On Tuesday, a U.S. federal court in California nixed Apple’s request to delay required changes to its App Store, following an Epic Games v. Apple decision mandating the iPhone maker to allow in-app links to external websites.
The move opens the door for alternate payment systems, which would represent a massive shift in the economy of the App Store and how iOS in-app payments work. Apple demands the use of Apple Pay, a mechanism that comes with a requisite 30 percent cut. The company has until Dec. 9 to make the change.
Since the policy only covers digital goods and services, not physical products, the realities of this case have always seemed somewhat removed from the retail domain. But that’s poised to change, with the rise of NFT digital fashion and other virtual items, marketplaces that cater to them and brands’ growing fascination with all things metaverse. The entry point for some of this virtual commerce momentum is gaming, as the plethora of fashion partnerships with Epic’s Fortnite, Roblox and the like suggest.

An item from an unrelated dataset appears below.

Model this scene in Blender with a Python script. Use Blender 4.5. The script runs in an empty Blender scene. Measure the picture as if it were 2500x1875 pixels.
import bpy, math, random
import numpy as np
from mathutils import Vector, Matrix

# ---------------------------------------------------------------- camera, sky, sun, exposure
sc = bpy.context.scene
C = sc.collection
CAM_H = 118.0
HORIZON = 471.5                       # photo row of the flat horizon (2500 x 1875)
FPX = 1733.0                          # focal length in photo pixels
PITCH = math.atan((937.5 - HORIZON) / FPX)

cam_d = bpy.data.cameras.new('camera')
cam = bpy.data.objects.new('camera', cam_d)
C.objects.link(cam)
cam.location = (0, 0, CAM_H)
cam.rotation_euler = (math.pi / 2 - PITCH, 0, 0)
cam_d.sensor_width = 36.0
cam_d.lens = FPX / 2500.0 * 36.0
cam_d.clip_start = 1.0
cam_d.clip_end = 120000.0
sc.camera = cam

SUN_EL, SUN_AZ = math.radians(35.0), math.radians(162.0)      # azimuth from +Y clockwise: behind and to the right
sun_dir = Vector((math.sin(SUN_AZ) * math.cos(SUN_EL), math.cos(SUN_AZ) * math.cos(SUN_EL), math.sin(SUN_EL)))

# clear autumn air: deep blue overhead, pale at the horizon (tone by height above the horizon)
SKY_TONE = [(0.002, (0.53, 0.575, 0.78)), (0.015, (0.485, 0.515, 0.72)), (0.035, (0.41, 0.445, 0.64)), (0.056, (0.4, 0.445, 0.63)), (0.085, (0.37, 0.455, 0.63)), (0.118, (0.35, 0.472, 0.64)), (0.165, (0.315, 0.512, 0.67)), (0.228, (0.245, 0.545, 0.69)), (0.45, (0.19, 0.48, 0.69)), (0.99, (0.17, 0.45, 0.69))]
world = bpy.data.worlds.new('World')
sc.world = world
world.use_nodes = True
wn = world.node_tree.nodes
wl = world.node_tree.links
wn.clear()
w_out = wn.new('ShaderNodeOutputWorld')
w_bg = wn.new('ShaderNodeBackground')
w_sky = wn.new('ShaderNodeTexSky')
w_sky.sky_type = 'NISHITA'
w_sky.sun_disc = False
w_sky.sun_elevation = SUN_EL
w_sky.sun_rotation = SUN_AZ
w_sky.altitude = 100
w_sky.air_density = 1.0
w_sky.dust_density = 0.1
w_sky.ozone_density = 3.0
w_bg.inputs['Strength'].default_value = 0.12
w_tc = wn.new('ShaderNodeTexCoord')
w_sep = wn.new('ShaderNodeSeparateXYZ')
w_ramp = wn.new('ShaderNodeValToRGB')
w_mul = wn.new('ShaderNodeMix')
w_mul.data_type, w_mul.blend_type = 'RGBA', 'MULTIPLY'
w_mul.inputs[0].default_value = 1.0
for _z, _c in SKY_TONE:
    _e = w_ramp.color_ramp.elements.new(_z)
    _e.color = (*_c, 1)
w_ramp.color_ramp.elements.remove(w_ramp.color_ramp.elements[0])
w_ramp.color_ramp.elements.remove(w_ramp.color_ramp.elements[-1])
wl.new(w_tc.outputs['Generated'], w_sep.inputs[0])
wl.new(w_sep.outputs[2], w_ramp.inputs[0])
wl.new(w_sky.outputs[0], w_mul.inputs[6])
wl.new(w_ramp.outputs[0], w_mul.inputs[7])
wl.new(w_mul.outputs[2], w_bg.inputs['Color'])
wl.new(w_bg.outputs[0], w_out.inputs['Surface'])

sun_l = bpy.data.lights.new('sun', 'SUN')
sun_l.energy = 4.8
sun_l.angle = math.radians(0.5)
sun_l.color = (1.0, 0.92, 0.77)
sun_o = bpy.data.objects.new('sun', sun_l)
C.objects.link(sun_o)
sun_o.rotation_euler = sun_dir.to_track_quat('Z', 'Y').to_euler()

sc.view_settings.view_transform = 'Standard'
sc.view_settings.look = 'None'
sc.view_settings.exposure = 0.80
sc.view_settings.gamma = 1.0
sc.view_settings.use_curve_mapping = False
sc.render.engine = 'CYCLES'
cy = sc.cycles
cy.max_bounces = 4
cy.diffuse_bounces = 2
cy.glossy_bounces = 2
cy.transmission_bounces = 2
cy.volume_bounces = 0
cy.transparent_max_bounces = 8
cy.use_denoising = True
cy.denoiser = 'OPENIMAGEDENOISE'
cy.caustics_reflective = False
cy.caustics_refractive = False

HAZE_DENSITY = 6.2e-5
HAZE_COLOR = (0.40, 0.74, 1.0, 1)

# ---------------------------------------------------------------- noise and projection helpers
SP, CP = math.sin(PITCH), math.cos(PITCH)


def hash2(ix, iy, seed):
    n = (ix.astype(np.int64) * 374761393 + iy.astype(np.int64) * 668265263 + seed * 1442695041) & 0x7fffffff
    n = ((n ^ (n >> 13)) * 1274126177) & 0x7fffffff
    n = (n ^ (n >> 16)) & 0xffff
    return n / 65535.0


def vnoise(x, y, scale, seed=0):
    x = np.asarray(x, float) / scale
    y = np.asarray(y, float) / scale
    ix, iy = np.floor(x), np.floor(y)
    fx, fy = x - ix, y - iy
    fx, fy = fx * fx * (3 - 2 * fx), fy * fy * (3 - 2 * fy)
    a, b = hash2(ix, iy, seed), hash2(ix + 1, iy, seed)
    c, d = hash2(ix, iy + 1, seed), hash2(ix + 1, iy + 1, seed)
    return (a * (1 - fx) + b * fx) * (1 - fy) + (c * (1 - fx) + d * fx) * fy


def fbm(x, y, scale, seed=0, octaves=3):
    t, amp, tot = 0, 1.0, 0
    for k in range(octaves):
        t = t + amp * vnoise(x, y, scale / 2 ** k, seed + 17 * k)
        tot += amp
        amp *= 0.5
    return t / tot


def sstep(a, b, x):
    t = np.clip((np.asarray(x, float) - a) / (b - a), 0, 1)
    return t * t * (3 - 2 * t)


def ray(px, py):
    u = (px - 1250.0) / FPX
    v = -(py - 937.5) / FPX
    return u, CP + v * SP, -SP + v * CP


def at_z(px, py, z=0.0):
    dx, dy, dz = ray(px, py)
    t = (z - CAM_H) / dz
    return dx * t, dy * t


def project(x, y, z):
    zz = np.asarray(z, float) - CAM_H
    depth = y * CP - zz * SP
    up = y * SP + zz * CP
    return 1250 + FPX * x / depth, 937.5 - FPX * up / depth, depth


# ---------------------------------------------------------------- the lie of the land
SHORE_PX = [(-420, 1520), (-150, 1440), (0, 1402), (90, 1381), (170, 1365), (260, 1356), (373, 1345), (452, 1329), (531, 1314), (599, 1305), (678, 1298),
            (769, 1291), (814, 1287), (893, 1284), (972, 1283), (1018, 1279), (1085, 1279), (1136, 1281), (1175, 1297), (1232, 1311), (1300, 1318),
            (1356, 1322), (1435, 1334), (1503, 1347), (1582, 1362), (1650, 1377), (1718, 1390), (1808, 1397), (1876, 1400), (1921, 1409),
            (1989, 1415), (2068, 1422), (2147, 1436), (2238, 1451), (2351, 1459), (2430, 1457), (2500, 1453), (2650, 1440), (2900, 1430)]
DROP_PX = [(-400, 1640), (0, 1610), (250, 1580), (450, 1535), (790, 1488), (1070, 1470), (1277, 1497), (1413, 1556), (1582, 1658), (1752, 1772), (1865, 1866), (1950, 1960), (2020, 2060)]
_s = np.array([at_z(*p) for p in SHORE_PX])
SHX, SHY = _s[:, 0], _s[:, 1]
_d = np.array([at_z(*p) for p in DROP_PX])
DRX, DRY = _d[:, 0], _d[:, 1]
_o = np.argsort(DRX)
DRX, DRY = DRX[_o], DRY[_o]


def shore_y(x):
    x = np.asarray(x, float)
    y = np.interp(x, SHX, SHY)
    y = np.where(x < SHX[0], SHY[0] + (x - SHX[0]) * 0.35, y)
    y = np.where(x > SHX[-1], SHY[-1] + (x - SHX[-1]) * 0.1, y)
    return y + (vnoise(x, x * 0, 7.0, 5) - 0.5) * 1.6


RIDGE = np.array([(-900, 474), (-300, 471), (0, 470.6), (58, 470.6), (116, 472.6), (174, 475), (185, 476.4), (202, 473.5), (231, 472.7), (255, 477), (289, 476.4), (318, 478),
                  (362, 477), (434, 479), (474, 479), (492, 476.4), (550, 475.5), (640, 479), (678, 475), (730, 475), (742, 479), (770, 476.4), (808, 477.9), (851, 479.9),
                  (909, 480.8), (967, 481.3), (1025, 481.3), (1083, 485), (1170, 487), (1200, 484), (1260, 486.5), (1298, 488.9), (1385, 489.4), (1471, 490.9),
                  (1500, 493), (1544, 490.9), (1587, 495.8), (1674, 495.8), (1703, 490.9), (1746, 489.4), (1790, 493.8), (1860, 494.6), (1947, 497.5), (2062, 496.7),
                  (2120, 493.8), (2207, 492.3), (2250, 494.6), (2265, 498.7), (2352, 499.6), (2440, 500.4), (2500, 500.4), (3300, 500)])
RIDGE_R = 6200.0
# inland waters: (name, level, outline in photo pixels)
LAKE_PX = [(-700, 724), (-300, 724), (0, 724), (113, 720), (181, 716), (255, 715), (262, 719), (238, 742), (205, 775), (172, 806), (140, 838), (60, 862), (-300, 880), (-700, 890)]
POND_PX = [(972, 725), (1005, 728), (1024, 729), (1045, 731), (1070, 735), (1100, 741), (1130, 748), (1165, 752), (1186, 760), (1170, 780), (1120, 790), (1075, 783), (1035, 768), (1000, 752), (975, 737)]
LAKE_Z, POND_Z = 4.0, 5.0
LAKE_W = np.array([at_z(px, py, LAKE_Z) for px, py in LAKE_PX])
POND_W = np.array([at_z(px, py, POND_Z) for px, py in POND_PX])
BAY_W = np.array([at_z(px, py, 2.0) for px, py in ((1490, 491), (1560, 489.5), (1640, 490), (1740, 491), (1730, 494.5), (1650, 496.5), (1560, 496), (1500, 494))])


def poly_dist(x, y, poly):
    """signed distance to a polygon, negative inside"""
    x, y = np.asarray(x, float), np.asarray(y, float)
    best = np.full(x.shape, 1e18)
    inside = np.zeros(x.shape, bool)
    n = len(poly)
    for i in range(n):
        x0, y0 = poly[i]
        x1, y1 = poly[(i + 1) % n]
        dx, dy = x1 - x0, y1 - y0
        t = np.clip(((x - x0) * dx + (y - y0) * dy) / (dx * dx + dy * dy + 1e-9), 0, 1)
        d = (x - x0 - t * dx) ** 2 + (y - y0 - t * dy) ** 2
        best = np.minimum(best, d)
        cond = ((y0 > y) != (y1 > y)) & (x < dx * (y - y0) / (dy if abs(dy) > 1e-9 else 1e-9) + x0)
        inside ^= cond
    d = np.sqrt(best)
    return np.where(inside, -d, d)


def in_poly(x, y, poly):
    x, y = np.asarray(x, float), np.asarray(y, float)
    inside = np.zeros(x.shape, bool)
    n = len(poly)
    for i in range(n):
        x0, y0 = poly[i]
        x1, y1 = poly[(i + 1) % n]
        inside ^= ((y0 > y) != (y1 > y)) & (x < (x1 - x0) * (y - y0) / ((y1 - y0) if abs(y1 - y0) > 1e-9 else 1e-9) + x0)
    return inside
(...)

This summer, European and British regulators saw fit to launch two antitrust probes into Meta, then known as Facebook, over whether it used a massive trove of data from advertisers to give its own Marketplace offering an edge over competitors. Amazon is reportedly in talks with the European Commission officials to settle charges that it leveraged its size and data to unfairly promote its own products at the expense of third-party merchants in its own marketplace.
That just scratches the surface, as global scrutiny intensifies. Active probes, cases and rulings rail against anticompetitive practices that would stifle rivals and harm consumers, ringing out from the United States, China, India, Australia, Russia and Latin America.
Investigators are looking at an array of issues, from Google News to Facebook Dating, but matters related to shopping obviously cut to the heart of consumer protection. This focus appears to be ramping up during a time when the tech sector is prioritizing retail and commerce, putting it squarely in a number of crosshairs.
Whether such actions hobble the platforms that brands and merchants increasingly rely on, per Big Tech’s point of view, or wind up benefiting retailers and consumers alike — the position of trust-busting officials — a lot may depend on how well legislators understand the tech platforms they aim to regulate and what enforcement looks like.
Margrethe Vestager, the EC executive vice president in charge of competition policy, was the key force behind Europe’s General Data Protections Regulation, and she’s now leading the charge to reshape EU laws to treat the technology industry like the banking and transportation sectors. She appears to find kinship with U.S. Federal Trade Commission chair Lina Khan, a longtime critic of Big Tech.
“She brings, I think, something that is both within the tradition of the FTC but also that shows that there is a readiness to push enforcement,” Vestager said in a media interview in July, about Khan. “And I think in that respect, there is an alignment of thinking between us, hopefully something that will inspire throughout the planet in every democracy.”